## [WHAT THE TASK ASKS]
Locate the word "scene" in the data below, then copy every line that holds it.

## [DATA EXTRACT]
==*==

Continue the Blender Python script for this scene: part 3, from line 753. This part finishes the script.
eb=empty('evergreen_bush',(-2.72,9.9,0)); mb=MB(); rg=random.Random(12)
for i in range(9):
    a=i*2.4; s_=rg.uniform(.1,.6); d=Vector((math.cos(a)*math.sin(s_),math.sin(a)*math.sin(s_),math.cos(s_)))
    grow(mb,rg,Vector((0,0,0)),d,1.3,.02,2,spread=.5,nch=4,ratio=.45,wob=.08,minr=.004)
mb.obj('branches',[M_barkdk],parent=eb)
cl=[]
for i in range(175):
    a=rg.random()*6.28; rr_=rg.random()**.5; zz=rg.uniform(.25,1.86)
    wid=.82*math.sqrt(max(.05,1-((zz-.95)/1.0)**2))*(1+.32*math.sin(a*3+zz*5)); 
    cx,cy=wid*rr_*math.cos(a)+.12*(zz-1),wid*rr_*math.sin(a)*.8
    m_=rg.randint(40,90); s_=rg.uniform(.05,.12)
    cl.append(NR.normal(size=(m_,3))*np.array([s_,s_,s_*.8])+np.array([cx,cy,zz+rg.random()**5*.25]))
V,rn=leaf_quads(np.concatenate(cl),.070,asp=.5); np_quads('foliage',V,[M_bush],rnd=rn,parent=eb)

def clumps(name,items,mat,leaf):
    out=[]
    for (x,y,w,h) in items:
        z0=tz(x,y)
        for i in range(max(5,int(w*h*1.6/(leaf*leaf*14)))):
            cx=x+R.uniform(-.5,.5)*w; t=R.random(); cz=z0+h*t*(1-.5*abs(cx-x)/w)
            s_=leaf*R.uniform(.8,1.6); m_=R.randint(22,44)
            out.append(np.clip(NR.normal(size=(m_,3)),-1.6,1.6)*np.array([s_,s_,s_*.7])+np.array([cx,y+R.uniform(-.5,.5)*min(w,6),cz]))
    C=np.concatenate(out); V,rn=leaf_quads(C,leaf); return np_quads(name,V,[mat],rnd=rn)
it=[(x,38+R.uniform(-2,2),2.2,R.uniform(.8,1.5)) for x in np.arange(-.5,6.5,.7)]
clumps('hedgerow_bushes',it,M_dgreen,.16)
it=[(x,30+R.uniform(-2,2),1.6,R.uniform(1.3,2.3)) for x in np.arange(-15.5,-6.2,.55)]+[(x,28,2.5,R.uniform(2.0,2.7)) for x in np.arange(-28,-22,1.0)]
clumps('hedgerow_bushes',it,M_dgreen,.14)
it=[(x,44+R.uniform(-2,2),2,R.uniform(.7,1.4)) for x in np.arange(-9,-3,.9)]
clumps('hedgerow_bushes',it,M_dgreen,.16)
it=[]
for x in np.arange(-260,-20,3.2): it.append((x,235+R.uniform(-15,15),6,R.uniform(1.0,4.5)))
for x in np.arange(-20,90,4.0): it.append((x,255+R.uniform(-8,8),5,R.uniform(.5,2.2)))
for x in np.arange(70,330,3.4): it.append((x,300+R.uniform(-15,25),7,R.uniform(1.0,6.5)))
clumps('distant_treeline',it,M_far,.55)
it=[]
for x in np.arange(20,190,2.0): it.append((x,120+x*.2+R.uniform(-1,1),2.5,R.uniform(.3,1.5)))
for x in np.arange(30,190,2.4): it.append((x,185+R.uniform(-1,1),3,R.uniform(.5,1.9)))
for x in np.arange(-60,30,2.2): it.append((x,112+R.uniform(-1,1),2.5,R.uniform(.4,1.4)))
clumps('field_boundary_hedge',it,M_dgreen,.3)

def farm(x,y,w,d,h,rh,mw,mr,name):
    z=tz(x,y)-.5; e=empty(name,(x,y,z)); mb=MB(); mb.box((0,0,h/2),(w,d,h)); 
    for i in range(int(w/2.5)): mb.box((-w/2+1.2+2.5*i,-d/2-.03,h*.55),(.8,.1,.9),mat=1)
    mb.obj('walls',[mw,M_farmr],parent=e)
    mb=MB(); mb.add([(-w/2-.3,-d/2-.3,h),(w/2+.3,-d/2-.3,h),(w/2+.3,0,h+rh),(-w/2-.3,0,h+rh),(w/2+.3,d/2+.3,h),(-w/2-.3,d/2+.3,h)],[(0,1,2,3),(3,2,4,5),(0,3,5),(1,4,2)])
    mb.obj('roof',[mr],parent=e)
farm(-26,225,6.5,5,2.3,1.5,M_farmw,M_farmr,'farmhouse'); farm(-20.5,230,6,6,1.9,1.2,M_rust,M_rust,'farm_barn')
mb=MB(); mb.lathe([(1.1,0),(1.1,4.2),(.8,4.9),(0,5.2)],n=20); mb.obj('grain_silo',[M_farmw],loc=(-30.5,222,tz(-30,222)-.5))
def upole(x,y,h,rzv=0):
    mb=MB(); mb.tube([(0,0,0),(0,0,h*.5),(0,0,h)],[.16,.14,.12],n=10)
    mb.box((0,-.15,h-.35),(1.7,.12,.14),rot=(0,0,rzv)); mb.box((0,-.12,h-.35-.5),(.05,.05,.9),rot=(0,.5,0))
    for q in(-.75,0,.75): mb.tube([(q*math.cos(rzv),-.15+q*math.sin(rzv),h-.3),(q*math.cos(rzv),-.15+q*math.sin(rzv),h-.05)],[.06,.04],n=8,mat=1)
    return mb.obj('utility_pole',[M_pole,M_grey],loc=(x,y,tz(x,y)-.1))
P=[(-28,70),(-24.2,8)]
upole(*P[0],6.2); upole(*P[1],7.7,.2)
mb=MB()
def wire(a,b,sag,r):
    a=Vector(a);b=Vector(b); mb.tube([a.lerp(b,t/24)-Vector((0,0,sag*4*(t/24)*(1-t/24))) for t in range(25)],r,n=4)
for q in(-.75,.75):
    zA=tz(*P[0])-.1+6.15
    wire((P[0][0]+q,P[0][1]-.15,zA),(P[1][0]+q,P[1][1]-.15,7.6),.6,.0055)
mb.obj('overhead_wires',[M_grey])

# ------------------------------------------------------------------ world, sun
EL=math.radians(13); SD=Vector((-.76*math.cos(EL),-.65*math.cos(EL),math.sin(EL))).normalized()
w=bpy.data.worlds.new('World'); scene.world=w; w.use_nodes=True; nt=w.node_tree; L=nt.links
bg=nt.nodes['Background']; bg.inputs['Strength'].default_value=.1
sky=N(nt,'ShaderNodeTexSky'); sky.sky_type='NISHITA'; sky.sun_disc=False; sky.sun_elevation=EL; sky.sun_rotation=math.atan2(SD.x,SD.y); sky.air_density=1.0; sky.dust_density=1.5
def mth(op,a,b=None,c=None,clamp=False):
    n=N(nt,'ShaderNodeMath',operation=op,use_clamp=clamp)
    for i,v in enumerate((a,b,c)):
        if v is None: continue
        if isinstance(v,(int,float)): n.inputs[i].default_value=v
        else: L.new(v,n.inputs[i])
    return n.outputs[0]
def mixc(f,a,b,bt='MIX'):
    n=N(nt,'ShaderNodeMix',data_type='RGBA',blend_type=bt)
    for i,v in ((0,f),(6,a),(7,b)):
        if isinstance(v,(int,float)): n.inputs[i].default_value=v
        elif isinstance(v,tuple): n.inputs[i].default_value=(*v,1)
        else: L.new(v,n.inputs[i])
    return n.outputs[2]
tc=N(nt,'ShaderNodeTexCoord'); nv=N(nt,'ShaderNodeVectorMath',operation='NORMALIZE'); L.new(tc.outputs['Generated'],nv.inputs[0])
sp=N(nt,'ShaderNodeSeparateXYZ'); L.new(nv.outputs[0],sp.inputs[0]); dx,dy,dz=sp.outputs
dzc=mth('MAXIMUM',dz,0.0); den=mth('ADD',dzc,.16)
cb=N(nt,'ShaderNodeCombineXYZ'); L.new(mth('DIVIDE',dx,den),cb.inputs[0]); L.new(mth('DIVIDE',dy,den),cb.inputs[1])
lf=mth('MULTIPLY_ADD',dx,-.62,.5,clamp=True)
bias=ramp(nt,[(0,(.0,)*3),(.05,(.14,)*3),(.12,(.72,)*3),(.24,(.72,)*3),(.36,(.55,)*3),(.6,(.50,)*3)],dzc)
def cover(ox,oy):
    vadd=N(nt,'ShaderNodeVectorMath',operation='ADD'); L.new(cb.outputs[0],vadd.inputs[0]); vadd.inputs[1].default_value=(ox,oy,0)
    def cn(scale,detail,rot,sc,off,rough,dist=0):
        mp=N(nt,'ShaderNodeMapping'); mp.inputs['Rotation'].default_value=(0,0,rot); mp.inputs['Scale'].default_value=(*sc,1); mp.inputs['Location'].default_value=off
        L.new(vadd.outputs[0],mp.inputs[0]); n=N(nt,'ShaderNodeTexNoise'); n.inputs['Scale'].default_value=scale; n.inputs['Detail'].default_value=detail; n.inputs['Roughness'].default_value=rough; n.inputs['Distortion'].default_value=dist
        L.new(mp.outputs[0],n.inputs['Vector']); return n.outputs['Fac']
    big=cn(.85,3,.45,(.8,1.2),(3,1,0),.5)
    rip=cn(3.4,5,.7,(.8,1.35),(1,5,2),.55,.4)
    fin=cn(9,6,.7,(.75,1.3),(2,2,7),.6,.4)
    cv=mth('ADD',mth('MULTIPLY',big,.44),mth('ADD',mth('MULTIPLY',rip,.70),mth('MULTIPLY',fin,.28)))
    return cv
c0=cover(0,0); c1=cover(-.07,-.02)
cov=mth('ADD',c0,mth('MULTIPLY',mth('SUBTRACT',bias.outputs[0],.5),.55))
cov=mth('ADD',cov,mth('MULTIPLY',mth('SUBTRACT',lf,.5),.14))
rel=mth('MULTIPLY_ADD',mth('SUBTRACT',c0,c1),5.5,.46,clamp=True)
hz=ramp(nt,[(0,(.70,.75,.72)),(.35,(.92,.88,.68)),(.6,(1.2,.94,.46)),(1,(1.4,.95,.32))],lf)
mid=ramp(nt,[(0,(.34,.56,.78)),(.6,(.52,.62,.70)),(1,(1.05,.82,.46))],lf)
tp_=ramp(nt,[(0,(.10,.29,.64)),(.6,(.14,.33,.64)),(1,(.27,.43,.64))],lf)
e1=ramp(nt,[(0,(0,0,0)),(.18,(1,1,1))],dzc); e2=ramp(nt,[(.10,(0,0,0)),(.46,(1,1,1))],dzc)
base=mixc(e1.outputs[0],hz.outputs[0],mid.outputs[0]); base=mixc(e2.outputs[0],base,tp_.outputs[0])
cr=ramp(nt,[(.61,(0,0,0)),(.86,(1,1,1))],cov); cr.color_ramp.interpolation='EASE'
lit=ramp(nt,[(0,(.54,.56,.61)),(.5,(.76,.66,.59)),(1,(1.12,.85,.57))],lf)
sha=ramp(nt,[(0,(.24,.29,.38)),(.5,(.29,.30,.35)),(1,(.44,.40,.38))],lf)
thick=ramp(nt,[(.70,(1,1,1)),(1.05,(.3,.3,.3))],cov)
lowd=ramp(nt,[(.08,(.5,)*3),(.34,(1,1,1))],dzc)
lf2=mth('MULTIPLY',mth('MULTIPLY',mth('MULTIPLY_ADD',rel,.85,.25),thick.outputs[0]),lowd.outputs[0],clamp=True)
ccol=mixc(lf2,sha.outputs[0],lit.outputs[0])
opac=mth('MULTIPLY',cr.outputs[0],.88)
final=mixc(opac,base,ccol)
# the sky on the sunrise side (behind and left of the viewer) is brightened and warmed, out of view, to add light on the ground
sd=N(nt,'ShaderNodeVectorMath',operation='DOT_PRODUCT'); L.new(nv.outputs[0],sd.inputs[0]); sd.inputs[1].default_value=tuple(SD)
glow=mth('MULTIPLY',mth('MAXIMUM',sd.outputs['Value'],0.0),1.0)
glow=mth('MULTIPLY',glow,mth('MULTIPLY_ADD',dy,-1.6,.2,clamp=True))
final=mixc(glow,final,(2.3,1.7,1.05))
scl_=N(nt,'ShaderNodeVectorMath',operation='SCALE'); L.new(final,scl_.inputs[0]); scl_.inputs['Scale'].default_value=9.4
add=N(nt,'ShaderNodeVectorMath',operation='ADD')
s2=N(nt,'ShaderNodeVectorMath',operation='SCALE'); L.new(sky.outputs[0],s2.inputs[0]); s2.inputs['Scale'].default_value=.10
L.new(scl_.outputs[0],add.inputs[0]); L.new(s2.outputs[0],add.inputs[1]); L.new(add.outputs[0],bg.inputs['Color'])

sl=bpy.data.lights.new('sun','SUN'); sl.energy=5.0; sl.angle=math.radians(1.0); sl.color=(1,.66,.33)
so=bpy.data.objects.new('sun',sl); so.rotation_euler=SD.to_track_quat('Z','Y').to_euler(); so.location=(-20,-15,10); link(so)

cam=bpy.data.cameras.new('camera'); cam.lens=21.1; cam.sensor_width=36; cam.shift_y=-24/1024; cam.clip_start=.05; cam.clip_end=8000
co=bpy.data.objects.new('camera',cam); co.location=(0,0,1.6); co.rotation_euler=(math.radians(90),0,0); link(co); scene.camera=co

==*==

## [ANSWER TO THE EXERCISE]
Continue the Blender Python script for this scene: part 3, from line 753. This part finishes the script.
w=bpy.data.worlds.new('World'); scene.world=w; w.use_nodes=True; nt=w.node_tree; L=nt.links
co=bpy.data.objects.new('camera',cam); co.location=(0,0,1.6); co.rotation_euler=(math.radians(90),0,0); link(co); scene.camera=co